--- Start Record set ---
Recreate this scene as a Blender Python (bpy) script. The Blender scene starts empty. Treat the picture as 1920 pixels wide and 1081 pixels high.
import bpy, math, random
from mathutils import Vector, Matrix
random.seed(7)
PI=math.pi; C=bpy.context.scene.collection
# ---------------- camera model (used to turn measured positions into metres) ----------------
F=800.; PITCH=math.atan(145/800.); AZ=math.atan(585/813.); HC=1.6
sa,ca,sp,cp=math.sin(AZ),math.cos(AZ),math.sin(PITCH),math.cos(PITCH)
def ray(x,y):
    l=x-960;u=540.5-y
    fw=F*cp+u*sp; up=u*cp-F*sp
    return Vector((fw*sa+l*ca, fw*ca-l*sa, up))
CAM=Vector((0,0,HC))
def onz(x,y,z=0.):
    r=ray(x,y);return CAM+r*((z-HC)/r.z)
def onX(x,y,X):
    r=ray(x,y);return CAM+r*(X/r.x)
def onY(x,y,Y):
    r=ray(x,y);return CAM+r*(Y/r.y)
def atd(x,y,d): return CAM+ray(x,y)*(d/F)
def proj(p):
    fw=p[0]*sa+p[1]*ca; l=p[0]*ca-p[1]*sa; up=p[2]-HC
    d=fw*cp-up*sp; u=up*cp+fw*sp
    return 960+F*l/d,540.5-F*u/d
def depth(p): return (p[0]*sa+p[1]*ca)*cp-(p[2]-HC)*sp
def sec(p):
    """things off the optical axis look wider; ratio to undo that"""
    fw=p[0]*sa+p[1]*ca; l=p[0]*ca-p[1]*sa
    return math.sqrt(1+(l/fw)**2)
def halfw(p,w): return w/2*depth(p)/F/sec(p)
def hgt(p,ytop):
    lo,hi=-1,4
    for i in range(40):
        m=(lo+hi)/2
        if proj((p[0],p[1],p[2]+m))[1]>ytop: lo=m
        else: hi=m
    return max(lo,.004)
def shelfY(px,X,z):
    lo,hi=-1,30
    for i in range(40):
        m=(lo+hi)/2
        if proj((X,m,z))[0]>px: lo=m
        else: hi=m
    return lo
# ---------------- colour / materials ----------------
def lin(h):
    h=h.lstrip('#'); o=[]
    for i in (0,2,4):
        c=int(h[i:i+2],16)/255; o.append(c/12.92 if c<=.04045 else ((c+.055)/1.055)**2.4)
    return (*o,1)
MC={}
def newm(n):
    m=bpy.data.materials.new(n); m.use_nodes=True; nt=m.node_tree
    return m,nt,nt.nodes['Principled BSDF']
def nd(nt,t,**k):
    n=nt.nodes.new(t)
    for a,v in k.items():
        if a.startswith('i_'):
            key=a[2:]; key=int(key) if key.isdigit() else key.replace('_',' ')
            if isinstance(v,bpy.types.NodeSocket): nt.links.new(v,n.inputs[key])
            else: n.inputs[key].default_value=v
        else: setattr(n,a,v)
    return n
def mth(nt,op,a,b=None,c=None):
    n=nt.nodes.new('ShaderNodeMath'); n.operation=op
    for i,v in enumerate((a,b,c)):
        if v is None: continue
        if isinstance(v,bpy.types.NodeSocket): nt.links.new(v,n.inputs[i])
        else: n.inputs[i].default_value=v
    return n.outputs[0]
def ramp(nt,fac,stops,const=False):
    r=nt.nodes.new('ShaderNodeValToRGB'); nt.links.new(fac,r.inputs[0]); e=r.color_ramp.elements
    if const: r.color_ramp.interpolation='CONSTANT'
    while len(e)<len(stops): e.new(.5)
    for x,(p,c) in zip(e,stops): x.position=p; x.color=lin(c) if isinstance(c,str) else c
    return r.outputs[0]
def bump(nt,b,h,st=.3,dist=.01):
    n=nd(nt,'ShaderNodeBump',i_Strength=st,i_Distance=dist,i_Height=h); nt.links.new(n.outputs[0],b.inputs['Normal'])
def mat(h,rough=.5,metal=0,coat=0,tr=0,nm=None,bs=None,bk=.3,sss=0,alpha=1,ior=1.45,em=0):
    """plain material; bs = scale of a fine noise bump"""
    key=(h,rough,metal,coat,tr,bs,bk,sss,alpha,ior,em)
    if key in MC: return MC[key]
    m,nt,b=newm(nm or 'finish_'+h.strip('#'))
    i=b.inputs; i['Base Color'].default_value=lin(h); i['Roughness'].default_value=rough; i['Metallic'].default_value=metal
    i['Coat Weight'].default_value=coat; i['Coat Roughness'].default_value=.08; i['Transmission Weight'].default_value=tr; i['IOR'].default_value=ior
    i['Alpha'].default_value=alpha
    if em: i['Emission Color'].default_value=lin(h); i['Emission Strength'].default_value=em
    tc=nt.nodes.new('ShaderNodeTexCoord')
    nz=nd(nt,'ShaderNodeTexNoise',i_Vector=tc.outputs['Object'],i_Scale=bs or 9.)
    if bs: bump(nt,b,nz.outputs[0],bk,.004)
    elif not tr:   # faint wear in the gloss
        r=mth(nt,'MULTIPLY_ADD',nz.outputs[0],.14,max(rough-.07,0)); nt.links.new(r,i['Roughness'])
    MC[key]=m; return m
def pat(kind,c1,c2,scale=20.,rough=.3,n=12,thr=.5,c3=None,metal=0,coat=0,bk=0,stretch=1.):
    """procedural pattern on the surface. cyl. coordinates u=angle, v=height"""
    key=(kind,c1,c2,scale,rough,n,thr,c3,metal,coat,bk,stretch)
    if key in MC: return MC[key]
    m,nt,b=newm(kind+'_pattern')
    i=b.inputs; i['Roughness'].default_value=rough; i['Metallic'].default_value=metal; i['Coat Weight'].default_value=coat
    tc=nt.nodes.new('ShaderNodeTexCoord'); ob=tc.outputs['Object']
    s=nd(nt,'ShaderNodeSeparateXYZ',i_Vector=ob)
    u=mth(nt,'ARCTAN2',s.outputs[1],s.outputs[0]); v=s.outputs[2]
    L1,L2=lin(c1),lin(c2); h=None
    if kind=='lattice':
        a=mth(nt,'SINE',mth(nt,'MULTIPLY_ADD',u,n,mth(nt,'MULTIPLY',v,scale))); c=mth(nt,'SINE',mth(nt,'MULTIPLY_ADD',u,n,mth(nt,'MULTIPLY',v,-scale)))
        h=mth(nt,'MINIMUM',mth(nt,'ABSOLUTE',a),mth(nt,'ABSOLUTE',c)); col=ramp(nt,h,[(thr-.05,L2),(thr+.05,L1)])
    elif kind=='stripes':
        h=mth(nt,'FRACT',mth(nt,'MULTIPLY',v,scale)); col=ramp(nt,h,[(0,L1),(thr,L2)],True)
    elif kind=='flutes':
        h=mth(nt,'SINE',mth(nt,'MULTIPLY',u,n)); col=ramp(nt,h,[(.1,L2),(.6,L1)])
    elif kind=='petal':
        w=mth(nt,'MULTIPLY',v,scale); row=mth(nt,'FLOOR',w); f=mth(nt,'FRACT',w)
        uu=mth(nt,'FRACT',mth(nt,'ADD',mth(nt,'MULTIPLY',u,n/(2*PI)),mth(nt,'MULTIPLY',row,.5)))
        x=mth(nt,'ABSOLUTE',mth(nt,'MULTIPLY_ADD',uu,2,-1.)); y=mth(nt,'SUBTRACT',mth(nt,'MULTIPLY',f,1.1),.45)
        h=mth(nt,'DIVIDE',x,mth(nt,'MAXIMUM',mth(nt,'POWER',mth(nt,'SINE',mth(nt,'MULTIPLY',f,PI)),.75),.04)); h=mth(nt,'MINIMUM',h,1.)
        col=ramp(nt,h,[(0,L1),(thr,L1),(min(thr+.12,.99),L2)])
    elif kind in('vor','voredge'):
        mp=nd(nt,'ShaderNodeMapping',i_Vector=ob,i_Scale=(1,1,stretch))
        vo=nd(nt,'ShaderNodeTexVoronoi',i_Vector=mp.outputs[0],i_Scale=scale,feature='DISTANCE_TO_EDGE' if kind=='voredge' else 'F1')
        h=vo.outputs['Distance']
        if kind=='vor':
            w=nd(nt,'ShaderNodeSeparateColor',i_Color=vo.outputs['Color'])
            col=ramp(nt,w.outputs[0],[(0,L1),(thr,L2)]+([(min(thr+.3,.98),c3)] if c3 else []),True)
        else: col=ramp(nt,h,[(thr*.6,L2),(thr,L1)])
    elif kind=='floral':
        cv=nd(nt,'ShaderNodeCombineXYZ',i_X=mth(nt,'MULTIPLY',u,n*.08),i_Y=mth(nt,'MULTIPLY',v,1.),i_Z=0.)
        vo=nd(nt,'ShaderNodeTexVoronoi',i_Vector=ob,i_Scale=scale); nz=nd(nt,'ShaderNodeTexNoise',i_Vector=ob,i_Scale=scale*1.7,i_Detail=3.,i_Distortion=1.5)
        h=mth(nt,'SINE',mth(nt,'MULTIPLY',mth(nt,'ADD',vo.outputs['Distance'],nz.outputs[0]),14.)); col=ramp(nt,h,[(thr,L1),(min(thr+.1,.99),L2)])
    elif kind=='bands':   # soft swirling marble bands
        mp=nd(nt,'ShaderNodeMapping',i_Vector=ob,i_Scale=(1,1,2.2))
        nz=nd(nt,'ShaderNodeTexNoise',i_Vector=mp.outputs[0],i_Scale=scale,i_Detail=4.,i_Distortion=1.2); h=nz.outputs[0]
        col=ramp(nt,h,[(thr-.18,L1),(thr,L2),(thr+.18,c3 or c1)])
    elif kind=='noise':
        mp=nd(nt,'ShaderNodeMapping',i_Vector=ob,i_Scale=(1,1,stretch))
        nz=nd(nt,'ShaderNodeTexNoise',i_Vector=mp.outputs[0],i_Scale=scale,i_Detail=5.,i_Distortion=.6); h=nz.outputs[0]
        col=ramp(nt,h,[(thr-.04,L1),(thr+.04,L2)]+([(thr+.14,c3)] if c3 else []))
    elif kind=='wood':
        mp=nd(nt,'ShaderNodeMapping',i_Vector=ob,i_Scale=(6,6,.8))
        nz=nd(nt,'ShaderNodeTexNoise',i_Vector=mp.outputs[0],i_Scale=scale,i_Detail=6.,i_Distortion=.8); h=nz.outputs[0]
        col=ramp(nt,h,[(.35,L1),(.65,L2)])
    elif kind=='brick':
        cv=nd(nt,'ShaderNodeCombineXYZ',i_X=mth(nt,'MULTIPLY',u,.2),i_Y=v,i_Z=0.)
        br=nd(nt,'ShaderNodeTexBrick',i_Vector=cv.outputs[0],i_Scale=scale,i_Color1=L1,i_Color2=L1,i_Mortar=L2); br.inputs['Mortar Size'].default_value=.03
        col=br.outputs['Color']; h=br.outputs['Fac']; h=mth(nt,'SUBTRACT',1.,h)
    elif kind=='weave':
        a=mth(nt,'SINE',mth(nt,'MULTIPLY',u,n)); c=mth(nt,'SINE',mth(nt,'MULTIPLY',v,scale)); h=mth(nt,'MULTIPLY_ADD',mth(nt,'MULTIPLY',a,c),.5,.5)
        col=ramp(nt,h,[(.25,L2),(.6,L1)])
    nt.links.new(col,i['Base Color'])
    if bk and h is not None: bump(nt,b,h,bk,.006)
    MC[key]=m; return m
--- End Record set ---
--- Start Record set ---
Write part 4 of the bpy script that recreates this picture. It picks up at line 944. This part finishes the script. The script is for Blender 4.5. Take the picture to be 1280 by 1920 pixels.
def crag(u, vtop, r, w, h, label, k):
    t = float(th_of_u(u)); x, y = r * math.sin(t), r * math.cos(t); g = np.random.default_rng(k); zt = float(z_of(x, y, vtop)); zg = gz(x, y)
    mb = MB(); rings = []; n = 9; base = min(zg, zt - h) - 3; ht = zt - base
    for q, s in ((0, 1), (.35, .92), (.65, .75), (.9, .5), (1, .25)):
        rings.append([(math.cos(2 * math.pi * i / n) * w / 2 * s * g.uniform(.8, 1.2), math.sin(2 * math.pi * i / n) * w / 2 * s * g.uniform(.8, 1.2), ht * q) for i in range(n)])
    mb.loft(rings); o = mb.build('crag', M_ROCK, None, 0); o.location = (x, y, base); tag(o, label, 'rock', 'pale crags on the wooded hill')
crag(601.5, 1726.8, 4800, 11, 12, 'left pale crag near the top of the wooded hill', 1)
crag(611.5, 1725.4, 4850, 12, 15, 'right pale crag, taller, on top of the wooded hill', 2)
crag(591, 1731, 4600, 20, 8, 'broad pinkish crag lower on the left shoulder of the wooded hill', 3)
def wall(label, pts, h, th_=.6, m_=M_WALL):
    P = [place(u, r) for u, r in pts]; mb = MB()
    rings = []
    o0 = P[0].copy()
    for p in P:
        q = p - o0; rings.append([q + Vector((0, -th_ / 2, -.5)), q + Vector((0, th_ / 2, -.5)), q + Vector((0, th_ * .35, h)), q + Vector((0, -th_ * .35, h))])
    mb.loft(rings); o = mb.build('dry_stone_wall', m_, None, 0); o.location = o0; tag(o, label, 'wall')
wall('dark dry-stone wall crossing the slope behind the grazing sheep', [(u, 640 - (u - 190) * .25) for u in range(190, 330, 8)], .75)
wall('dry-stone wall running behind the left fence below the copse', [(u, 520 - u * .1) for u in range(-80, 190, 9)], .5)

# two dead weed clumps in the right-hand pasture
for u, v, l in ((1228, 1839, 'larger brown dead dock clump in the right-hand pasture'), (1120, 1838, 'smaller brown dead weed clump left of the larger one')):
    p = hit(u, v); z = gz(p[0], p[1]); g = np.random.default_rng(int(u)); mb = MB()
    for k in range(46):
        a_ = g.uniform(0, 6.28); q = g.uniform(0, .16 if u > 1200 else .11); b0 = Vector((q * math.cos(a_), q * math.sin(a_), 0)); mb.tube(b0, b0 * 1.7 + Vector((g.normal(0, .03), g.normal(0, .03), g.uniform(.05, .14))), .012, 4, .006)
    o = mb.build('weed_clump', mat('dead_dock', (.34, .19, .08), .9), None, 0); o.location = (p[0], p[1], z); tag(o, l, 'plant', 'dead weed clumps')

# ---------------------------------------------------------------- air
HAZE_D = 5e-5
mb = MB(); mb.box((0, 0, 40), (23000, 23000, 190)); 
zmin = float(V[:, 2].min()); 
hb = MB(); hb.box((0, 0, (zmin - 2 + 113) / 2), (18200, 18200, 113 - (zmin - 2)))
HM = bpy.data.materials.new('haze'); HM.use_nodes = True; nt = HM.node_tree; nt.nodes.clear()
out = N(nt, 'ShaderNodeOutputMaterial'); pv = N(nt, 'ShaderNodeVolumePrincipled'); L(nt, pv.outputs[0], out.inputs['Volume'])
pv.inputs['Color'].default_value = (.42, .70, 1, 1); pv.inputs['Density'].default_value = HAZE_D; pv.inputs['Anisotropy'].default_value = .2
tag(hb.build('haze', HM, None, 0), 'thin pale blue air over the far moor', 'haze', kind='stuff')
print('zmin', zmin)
--- End Record set ---
■ What you have to do: Retype verbatim the lines that run from the line containing "Write part 4" to the line containing "wall('dry-stone wall running", both inclusive, and no others.

■ Output below:
Write part 4 of the bpy script that recreates this picture. It picks up at line 944. This part finishes the script. The script is for Blender 4.5. Take the picture to be 1280 by 1920 pixels.
def crag(u, vtop, r, w, h, label, k):
    t = float(th_of_u(u)); x, y = r * math.sin(t), r * math.cos(t); g = np.random.default_rng(k); zt = float(z_of(x, y, vtop)); zg = gz(x, y)
    mb = MB(); rings = []; n = 9; base = min(zg, zt - h) - 3; ht = zt - base
    for q, s in ((0, 1), (.35, .92), (.65, .75), (.9, .5), (1, .25)):
        rings.append([(math.cos(2 * math.pi * i / n) * w / 2 * s * g.uniform(.8, 1.2), math.sin(2 * math.pi * i / n) * w / 2 * s * g.uniform(.8, 1.2), ht * q) for i in range(n)])
    mb.loft(rings); o = mb.build('crag', M_ROCK, None, 0); o.location = (x, y, base); tag(o, label, 'rock', 'pale crags on the wooded hill')
crag(601.5, 1726.8, 4800, 11, 12, 'left pale crag near the top of the wooded hill', 1)
crag(611.5, 1725.4, 4850, 12, 15, 'right pale crag, taller, on top of the wooded hill', 2)
crag(591, 1731, 4600, 20, 8, 'broad pinkish crag lower on the left shoulder of the wooded hill', 3)
def wall(label, pts, h, th_=.6, m_=M_WALL):
    P = [place(u, r) for u, r in pts]; mb = MB()
    rings = []
    o0 = P[0].copy()
    for p in P:
        q = p - o0; rings.append([q + Vector((0, -th_ / 2, -.5)), q + Vector((0, th_ / 2, -.5)), q + Vector((0, th_ * .35, h)), q + Vector((0, -th_ * .35, h))])
    mb.loft(rings); o = mb.build('dry_stone_wall', m_, None, 0); o.location = o0; tag(o, label, 'wall')
wall('dark dry-stone wall crossing the slope behind the grazing sheep', [(u, 640 - (u - 190) * .25) for u in range(190, 330, 8)], .75)
wall('dry-stone wall running behind the left fence below the copse', [(u, 520 - u * .1) for u in range(-80, 190, 9)], .5)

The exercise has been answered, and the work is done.